Borg Says Swedish Taxes Can’t Go Into Ill-Managed European Banks
Swedish Finance Minister Anders Borg said his government will never agree to let taxpayers in the largest Nordic economy bail out “ill-managed” banks elsewhere in Europe.
In his latest attack against Europe’s proposed banking union, Borg called the basic structure proposed for a common European banking framework “unreasonable,” arguing that Sweden won’t accept a model that gives euro members more clout than European Union states outside the currency bloc.
“The European Banking Authority, the European Central Bank would automatically get a majority,” Borg said in an interview in Stockholm yesterday. “This entire regulatory framework that we’ve built up in the last few years is based on that when different countries get into a conflict, different banks get into a conflict, there will be mediation. You can’t leave that to an institution where the ECB and the euro countries have an automatic majority.”

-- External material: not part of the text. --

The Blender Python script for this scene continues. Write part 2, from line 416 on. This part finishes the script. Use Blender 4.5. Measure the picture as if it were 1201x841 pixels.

Sweden, which wants to impose stricter capital standards on its banks after the industry’s expansion into the Baltic States triggered losses in 2008 and 2009, won’t accept EU rules that hamper those regulatory goals, Borg said.
“We’ve worked hard to raise capital coverage requirements on Swedish banks,” Borg said. “We’re not prepared, through the back door, to allow the French and others who were skeptical of this to undermine that deal and decide that it’s only the ECB that can decide capital coverage requirements.”